Film- Santa’s Apprentice


It’s that time of year again – cold weather, warm drinks, and watching the same five children’s Christmas movies over and over again. If you’d like to try and expand your family’s holiday repertoire to six movies, then Santa’s Apprentice may be a worthy contender.

This animated film is a French-Australian-Irish collaboration that was released internationally in 2010. In 2015, it was made available in the United States by Netflix for the holiday season. This year, Santa’s Apprentice is again available for streaming through Netflix, and DVDs are available at both the Main Library (Juvenile Holiday – J San) and Ellettsville Branch (Juvenile Audiovisual – J San). Don’t be concerned about the film being “Not rated”. This is very common for international films, and Santa’s Apprentice is definitely intended for families with children.

The movie begins by establishing the premise that after 178 years of service, Santa Claus must choose an apprentice to train so that he can retire. This apprentice must meet three requirements in order to be selected. First, the apprentice must be a boy named ‘Nicholas’. Second, he must be an orphan. Third, and most important, the boy must have a “pure heart”. While the current Santa doesn’t want to retire, the Council of Retired Santas convince him to seek out his apprentice. On Christmas Eve, using a magical globe, the Santas learn that the apprentice is in Sydney, Australia.

The audience is introduced to Nicholas and is shown how kind and giving he is, especially when dealing with the orphanage’s bully, Grincroch. On Christmas Eve, Santa comes to the orphanage to deliver his presents and has his head elf find the apprentice. However, when the elf reaches the room where the boys sleep, he manages to wake up both Nicholas and Grincroch. The audience then finds out that Grincroch’s first name is also ‘Nicholas’, and he pressures the elf and Nicholas so that he can become Santa’s apprentice. Nicholas acquiesces, and his lack of confidence nearly has him overlooked by Santa. Thankfully, Santa realizes the mistake and takes the ‘nice’ Nicholas to the North Pole. Unfortunately, the ‘naughty’ Nicholas swears revenge as they leave.

During the rest of the movie, Nicholas learns how to overcome fears and how to learn from mistakes. Santa himself also learns lessons in patience and being open to change. In the end, the ‘naughty’ Nicholas Grincroch is ‘defeated’ with empathy, and there are happy endings all around.
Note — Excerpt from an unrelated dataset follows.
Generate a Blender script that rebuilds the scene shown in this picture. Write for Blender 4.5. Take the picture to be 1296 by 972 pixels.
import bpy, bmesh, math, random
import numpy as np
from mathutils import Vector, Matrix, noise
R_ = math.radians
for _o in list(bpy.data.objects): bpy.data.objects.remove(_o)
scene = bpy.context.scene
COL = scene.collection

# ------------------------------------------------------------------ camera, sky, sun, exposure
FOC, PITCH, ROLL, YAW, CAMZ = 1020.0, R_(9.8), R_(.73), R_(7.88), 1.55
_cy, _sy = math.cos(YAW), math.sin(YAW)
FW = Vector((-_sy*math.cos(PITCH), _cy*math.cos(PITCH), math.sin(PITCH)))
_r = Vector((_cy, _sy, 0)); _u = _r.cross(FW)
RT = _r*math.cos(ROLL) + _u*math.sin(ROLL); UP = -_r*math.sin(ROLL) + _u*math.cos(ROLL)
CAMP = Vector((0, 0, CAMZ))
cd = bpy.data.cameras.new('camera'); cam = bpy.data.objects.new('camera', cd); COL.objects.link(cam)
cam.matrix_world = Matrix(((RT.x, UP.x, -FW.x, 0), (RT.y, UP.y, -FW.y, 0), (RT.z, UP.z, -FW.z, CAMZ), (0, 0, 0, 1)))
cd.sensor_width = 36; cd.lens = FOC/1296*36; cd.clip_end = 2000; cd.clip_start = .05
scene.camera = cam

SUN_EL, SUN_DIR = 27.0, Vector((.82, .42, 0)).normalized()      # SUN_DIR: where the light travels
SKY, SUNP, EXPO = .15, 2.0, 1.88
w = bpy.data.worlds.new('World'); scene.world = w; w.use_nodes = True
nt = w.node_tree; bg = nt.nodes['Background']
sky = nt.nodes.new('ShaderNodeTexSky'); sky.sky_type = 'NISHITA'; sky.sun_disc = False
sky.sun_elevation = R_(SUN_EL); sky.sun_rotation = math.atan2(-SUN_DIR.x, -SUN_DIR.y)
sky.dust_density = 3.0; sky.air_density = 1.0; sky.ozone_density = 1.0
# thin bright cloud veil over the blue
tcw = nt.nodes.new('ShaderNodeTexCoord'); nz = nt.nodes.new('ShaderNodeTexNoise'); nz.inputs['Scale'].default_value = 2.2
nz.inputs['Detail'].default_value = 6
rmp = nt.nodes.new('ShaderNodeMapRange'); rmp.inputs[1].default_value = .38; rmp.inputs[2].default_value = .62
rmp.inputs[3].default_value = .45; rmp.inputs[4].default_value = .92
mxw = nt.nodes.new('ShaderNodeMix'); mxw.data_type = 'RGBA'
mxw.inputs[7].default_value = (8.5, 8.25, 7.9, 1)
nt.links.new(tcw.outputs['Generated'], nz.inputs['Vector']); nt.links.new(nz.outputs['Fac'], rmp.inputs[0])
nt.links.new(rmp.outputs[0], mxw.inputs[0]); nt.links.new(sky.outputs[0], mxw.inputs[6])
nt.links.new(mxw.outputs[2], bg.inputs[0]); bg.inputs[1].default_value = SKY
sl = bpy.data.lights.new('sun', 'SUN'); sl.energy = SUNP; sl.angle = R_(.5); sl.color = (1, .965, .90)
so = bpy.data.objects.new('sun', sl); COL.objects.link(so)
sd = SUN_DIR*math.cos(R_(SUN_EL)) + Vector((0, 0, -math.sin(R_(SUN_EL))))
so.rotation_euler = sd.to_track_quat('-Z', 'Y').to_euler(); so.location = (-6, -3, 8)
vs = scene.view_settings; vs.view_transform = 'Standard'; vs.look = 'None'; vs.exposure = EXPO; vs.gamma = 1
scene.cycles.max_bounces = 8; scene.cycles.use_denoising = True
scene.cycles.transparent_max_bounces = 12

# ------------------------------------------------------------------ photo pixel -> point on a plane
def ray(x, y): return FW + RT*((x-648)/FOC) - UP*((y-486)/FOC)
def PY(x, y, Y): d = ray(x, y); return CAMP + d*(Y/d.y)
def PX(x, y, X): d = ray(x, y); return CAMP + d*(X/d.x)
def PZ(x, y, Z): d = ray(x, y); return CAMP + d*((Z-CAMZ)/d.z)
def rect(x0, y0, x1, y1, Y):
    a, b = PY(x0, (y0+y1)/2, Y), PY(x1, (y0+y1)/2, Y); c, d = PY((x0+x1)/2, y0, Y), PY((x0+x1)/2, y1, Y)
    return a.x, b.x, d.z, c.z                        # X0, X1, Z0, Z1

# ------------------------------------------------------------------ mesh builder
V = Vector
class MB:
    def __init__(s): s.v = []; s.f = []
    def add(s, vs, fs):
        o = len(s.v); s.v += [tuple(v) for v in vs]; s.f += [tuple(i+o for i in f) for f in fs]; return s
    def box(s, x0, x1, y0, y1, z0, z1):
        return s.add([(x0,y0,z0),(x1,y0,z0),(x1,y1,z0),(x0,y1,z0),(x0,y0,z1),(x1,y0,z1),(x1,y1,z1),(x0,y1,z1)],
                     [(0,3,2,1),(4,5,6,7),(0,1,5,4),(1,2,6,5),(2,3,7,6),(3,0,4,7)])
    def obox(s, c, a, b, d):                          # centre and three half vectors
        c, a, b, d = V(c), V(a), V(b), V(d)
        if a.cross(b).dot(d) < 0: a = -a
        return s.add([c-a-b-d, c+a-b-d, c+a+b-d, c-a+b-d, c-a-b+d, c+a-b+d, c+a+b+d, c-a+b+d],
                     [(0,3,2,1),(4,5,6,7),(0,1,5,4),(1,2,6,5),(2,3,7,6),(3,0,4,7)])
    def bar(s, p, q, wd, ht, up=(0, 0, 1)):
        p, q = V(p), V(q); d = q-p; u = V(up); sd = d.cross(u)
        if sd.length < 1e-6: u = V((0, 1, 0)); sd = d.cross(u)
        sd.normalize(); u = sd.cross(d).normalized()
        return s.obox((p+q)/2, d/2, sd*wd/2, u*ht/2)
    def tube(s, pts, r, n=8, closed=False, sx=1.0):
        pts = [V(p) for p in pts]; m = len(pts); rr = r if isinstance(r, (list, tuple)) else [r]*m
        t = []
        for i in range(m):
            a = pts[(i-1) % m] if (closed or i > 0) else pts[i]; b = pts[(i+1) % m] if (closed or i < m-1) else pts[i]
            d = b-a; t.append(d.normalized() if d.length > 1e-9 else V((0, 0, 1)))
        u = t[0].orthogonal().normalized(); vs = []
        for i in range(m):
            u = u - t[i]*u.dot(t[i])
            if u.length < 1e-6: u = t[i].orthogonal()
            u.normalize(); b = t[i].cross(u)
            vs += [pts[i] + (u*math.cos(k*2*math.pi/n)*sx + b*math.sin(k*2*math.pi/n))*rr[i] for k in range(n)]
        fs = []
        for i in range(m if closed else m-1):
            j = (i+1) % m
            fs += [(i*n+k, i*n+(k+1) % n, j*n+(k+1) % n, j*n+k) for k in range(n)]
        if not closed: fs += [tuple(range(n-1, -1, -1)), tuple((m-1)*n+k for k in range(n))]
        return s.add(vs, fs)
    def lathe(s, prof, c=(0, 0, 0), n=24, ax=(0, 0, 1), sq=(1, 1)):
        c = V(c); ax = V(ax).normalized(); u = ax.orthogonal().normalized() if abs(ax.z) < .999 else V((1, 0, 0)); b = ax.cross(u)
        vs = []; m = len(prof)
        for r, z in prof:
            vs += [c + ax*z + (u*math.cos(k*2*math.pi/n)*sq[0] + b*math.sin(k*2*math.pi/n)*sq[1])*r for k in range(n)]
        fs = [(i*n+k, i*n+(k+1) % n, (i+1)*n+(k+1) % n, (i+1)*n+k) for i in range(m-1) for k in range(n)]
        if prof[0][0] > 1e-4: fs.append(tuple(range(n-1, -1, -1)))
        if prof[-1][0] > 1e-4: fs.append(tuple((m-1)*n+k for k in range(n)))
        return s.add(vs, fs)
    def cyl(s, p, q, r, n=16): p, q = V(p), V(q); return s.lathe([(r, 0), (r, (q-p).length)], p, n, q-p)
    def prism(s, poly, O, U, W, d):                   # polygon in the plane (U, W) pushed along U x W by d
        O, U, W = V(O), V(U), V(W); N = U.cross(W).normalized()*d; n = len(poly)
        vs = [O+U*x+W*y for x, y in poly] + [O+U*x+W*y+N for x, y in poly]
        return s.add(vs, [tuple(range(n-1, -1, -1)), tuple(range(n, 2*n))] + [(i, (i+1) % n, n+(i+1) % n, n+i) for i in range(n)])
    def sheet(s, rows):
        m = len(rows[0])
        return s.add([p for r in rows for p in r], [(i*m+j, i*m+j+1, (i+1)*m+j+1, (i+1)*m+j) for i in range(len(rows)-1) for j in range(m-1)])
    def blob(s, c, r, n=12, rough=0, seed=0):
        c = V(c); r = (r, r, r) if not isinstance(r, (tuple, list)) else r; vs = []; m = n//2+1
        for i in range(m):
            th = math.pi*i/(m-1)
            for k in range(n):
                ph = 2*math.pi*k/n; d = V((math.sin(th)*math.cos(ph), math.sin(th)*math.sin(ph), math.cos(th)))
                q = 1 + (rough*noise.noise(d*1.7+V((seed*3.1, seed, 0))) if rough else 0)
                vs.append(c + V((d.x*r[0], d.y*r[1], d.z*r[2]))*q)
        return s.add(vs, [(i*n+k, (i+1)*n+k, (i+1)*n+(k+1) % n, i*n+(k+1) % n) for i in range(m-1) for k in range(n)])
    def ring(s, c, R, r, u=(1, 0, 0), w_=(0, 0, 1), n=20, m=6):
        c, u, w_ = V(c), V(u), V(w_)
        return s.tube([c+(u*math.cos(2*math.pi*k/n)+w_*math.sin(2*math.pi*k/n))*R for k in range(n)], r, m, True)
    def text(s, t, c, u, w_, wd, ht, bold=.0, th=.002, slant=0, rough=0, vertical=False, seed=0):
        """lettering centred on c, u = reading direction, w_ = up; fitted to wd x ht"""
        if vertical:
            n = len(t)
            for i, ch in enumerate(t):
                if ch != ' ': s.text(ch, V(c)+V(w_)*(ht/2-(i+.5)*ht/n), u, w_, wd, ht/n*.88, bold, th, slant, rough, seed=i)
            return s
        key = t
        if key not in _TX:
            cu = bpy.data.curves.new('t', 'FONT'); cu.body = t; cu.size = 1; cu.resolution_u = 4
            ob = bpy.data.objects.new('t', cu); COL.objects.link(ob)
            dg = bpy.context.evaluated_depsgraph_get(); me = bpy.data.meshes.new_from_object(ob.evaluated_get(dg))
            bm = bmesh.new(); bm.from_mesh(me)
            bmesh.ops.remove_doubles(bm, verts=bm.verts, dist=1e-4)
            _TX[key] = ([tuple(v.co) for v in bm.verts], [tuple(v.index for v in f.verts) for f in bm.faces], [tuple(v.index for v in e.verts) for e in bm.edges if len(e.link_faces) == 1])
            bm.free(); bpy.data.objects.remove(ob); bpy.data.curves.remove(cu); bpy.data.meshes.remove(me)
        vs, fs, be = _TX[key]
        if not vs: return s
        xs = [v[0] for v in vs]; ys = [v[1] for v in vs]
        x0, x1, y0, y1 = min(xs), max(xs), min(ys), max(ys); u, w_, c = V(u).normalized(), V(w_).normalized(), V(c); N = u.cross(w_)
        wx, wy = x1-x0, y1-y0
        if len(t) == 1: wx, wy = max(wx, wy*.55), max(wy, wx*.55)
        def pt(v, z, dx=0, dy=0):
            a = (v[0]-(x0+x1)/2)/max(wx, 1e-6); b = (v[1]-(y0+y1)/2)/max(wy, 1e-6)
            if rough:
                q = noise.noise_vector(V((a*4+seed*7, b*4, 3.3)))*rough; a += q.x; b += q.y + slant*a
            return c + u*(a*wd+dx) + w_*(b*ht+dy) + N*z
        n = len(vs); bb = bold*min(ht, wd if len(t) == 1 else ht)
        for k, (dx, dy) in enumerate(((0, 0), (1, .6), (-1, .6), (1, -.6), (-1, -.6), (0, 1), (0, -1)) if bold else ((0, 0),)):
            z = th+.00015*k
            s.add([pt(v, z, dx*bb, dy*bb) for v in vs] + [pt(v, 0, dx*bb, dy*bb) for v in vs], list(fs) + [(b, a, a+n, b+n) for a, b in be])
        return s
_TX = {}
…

What I consider to be the best part of the movie is the animation. The imagery is beautiful; the amount of imagination and dedication that has gone into the design is obvious. Santa’s workshop is truly a place of children’s dreams.

On a more somber note, this film tackles the subject of being an orphan head on and frequently addresses how not having parents can affect children, both in sadness and anger. Determining whether this movie is appropriate for a particular child would largely depend on how that child may react to the sad reality of some children not having parents. Other items of possible concern are the actions of the orphanage’s bully. He talks of not believing in Santa Claus (which may raise questions a few years earlier than planned) and steals toys and treats from the other children.He also calls the other children names, like “loser”. Review sources, such as Common Sense Media, suggest a viewing age starting around 6-8 years old.

On the whole, Santa’s Apprentice has been well-reviewed, with an 80% score on Rotten Tomatoes. In summary, from Common Sense Media: “Sometimes the movie seems like it tries to tackle too much with the limited space and time allotted. But on the whole Santa’s Apprentice does have a lot to offer, especially for families looking for new twists on familiar Christmas themes.”